----- DATASET ENTRIES

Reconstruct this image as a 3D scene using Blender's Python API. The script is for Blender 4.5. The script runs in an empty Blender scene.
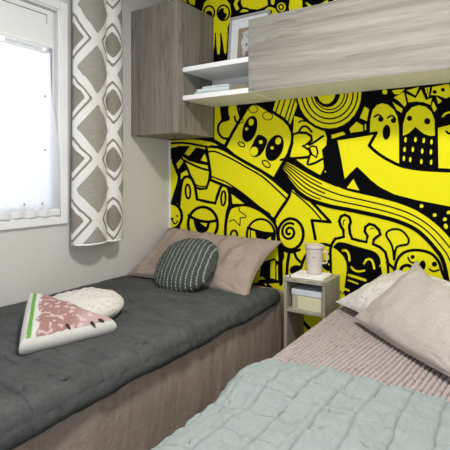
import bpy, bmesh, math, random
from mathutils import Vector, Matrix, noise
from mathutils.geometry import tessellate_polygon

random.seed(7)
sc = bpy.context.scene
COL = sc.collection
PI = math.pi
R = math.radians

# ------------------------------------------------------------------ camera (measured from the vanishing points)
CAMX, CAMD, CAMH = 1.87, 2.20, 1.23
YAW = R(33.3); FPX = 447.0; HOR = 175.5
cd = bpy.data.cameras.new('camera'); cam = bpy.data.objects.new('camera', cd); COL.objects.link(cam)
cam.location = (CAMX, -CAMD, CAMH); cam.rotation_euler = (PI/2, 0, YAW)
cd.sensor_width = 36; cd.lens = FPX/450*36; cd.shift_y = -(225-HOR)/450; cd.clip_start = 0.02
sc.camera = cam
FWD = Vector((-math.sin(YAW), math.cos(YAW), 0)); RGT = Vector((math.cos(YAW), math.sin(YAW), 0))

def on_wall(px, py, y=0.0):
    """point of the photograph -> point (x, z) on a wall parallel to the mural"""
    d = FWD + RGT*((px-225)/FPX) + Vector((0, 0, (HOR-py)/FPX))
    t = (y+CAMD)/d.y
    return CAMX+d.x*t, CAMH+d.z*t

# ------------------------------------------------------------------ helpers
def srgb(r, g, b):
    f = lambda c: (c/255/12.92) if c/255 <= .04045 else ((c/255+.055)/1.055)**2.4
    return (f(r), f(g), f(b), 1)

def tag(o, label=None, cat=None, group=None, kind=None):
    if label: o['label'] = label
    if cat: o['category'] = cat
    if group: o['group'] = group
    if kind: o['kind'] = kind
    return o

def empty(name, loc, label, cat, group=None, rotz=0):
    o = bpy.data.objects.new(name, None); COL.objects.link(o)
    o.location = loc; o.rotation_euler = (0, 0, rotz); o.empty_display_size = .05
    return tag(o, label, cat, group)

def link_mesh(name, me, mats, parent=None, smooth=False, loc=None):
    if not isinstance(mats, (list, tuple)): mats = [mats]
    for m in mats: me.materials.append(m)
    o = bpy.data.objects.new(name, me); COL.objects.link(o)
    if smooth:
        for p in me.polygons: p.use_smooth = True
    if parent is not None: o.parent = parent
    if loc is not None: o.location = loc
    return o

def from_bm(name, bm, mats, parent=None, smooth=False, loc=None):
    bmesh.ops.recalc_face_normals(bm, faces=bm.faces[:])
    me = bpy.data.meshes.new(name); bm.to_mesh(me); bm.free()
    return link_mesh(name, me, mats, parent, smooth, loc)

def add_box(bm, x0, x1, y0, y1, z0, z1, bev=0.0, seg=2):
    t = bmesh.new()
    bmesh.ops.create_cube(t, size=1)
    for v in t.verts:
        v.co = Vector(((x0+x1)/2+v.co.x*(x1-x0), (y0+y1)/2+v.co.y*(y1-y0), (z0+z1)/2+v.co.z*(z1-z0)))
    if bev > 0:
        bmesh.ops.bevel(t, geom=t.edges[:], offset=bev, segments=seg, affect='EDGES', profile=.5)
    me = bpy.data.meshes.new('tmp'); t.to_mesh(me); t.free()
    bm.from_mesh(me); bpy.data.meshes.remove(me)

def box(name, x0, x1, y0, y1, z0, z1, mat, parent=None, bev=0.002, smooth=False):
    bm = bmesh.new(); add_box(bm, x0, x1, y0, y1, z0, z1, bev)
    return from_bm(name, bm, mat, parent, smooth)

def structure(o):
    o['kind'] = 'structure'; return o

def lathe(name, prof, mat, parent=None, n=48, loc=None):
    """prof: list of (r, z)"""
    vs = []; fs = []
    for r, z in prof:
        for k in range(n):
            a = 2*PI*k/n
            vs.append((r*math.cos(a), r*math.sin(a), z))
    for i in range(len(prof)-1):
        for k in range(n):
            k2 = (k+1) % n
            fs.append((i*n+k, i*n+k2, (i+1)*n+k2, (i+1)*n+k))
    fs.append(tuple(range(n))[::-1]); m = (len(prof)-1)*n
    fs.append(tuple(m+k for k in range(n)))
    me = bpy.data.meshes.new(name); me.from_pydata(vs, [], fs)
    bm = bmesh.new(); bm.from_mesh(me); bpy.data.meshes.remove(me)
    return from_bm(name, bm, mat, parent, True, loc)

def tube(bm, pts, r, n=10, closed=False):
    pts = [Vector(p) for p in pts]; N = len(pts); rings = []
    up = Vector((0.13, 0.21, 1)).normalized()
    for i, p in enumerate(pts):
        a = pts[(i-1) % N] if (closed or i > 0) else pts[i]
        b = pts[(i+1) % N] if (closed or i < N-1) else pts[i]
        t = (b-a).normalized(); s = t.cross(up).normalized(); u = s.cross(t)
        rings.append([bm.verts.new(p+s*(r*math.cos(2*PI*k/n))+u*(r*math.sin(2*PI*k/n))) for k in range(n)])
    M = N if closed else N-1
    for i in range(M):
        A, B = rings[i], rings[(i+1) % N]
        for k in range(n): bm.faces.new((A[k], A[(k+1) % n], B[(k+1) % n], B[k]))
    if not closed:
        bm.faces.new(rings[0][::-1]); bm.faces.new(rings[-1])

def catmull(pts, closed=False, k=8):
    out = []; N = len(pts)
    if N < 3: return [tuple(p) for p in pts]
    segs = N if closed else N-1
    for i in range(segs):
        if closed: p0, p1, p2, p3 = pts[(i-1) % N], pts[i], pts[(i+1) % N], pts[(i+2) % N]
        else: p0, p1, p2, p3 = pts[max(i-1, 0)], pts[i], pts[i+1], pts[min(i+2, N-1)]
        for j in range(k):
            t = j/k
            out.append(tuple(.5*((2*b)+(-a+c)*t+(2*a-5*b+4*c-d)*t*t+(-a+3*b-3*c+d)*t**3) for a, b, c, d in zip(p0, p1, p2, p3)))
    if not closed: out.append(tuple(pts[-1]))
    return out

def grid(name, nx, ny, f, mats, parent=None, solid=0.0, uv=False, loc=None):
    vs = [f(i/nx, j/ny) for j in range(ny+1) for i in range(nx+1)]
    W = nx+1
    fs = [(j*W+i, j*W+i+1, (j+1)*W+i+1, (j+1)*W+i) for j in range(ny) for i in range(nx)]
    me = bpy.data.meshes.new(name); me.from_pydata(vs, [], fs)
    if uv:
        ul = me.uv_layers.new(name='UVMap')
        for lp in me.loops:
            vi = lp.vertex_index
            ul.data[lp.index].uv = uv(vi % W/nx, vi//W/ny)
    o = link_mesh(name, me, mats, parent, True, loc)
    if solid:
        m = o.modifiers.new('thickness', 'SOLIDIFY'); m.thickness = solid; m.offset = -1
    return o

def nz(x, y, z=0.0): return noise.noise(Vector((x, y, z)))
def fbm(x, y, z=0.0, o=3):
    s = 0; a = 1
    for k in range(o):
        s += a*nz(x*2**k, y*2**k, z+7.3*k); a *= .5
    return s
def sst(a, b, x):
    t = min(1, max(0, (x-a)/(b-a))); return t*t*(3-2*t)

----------
----- DATASET ENTRIES

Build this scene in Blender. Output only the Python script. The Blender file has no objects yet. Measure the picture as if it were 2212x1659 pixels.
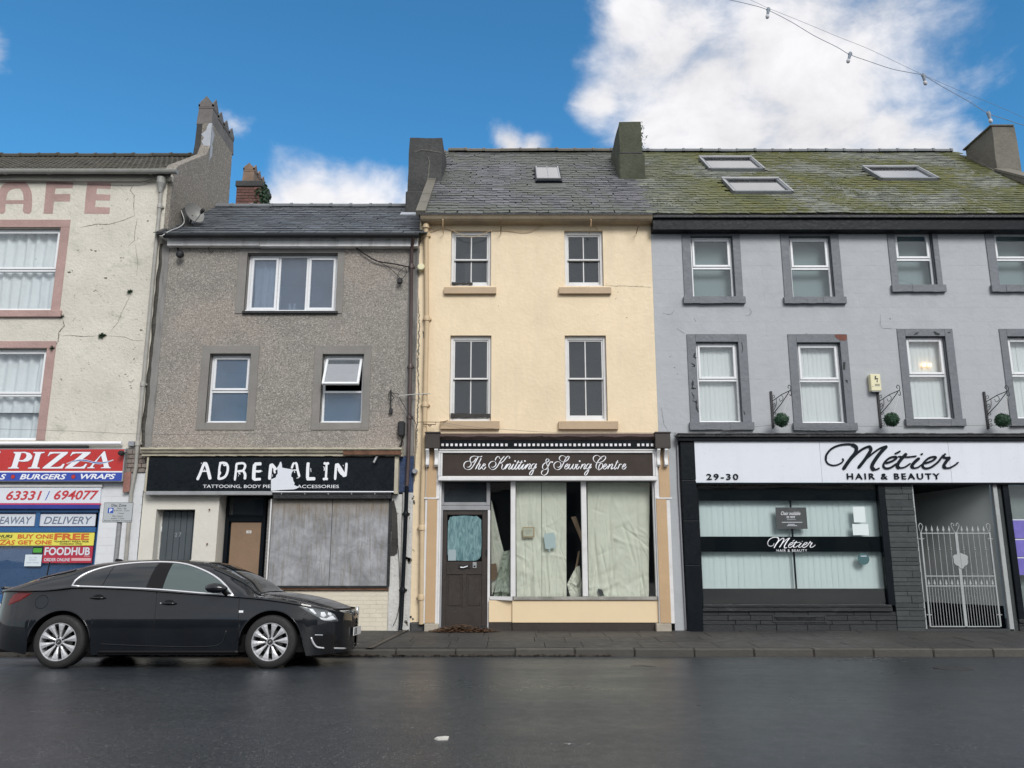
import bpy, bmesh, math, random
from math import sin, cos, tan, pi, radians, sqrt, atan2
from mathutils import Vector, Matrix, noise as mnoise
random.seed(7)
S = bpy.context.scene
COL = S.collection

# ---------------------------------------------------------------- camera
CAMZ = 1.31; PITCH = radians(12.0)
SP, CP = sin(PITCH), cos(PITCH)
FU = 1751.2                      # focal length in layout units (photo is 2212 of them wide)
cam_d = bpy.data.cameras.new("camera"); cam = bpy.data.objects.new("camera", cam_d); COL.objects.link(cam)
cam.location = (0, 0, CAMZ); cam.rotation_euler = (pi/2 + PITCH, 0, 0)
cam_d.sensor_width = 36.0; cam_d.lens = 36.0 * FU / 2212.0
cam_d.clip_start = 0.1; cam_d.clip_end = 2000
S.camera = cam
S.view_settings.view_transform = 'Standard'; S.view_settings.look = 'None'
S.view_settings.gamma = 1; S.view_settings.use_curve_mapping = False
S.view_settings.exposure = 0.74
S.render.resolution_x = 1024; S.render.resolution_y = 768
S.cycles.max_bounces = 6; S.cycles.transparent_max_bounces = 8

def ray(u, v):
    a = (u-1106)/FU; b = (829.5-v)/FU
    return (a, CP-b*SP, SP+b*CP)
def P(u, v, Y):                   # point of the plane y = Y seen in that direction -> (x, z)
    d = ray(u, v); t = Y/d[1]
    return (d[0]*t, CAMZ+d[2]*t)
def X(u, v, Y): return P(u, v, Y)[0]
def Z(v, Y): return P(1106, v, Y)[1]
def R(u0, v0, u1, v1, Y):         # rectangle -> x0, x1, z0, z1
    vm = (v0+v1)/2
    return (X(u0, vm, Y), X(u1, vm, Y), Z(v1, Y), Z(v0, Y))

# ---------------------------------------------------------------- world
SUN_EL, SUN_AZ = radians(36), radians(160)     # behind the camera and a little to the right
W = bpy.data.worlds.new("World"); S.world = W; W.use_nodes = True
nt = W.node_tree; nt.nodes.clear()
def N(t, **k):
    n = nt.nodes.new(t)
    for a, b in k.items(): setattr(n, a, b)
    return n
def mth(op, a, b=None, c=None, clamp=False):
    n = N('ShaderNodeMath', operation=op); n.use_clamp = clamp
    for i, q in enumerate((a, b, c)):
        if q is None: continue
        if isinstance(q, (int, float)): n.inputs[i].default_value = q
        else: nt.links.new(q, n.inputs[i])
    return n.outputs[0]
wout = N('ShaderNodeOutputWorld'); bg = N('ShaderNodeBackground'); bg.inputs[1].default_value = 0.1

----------
----- DATASET ENTRIES

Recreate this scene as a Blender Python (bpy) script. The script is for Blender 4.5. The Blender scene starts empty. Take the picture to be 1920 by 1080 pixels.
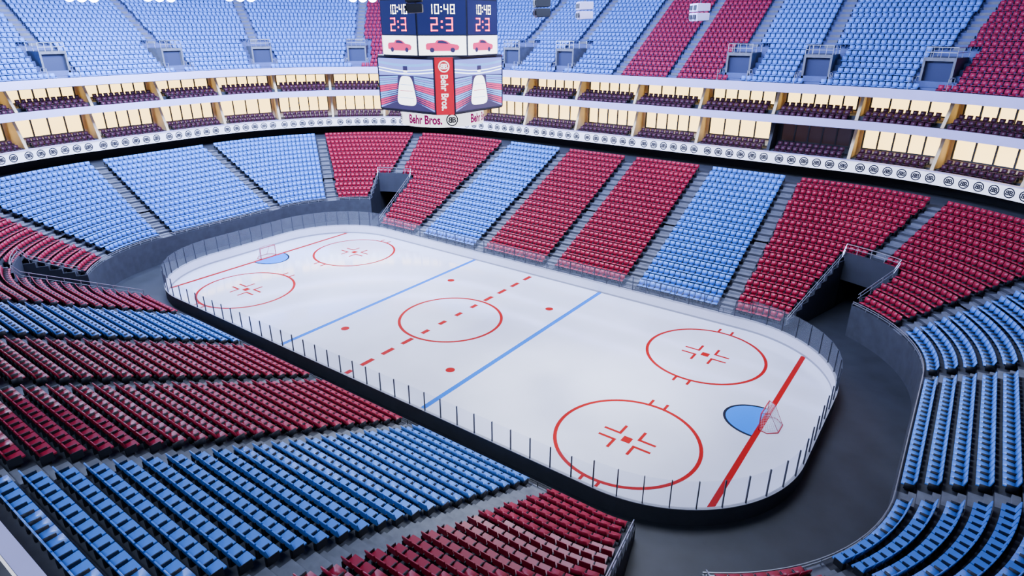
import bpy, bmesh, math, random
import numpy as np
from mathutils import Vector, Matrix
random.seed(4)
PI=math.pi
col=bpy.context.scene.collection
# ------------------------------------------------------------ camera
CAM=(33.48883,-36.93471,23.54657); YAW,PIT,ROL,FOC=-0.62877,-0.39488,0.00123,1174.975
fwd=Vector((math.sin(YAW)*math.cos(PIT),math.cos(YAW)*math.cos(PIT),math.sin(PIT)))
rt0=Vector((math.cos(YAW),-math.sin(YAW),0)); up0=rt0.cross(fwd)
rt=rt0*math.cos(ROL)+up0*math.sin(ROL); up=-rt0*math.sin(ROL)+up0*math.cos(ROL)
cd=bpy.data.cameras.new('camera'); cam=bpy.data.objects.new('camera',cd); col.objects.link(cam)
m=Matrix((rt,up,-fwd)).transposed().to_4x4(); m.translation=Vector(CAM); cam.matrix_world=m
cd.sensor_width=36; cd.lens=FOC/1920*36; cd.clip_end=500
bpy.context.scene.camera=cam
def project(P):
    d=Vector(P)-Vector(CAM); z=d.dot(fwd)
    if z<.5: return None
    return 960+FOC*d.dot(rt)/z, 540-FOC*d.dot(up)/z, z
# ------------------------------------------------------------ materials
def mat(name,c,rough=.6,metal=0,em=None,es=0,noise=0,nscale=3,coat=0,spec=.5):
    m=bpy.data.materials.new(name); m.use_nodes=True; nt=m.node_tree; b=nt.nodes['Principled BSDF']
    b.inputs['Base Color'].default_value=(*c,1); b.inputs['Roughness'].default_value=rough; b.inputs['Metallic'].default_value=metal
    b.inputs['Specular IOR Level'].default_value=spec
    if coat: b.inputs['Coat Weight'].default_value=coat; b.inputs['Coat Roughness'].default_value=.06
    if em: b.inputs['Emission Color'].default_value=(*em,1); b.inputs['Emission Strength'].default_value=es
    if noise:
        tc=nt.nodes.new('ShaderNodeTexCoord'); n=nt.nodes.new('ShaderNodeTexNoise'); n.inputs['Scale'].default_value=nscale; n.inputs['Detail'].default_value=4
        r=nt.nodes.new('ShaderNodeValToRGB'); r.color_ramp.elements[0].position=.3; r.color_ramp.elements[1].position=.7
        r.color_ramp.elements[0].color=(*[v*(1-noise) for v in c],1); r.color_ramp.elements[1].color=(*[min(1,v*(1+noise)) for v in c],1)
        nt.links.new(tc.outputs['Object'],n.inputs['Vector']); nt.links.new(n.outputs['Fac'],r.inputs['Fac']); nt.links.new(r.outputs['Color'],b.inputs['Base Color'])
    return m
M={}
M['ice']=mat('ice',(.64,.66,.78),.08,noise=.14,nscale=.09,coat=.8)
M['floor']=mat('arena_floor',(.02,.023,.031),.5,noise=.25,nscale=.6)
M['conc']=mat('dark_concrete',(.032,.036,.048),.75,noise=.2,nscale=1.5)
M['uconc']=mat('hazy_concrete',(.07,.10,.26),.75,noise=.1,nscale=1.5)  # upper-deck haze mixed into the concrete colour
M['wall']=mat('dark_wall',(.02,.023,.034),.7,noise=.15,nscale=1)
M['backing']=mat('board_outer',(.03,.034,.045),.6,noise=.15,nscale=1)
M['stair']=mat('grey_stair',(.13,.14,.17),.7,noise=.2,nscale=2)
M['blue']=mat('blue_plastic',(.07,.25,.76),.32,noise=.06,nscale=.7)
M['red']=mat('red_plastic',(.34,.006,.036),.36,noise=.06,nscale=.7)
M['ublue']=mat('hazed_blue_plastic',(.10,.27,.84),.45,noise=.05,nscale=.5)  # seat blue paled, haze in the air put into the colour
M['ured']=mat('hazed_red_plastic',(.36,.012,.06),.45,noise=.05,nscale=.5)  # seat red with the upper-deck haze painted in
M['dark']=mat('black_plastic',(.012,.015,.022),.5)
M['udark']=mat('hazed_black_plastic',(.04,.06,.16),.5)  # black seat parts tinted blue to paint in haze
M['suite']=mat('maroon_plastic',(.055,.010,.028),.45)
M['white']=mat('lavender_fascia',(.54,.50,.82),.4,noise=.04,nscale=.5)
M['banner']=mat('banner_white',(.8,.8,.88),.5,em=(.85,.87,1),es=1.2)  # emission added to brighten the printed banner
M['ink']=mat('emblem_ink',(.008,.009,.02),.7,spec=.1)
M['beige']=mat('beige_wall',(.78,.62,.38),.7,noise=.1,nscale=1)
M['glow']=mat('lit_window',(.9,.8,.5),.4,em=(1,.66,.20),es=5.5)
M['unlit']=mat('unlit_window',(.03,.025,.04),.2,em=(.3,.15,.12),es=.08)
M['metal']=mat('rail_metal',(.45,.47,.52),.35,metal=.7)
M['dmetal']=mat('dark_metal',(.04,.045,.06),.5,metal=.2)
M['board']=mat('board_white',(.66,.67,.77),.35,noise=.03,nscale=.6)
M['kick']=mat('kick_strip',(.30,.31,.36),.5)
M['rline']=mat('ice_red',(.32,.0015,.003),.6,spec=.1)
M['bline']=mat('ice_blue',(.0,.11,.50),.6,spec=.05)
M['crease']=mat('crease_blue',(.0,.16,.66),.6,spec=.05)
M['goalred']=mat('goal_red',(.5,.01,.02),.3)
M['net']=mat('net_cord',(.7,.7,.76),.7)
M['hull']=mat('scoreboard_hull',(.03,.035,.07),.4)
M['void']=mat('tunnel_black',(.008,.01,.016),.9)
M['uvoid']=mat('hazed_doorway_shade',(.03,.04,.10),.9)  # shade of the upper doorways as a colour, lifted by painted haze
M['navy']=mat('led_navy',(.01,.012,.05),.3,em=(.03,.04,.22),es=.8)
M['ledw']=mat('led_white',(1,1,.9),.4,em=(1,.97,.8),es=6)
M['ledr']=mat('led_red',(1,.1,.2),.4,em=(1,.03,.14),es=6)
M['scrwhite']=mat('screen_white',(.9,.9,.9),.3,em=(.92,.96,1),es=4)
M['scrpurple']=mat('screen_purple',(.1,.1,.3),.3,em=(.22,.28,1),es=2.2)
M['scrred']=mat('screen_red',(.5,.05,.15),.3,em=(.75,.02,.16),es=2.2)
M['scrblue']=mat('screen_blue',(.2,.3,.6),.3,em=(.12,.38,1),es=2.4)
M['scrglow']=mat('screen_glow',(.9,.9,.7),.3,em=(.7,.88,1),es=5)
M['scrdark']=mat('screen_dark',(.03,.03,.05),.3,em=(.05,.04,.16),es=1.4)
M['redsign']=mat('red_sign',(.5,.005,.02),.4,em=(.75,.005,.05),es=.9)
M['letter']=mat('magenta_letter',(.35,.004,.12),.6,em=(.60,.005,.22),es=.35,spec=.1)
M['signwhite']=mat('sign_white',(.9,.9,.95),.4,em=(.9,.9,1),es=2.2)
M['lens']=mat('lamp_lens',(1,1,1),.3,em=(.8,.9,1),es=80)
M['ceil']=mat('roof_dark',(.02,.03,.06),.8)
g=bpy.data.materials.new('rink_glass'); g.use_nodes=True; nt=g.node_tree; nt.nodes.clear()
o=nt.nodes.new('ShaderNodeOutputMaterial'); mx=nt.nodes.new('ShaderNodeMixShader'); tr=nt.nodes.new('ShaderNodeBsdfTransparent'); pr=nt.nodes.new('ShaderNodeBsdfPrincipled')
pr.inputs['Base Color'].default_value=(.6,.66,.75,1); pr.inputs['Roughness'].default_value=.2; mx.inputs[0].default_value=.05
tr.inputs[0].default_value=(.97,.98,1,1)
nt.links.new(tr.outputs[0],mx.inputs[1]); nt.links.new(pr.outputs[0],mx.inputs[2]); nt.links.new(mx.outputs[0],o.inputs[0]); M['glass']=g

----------

- **THE TASK**: Spot every line that holds "this" and copy it.

- **REPLY**:
Reconstruct this image as a 3D scene using Blender's Python API. The script is for Blender 4.5. The script runs in an empty Blender scene.
Build this scene in Blender. Output only the Python script. The Blender file has no objects yet. Measure the picture as if it were 2212x1659 pixels.
Recreate this scene as a Blender Python (bpy) script. The script is for Blender 4.5. The Blender scene starts empty. Take the picture to be 1920 by 1080 pixels.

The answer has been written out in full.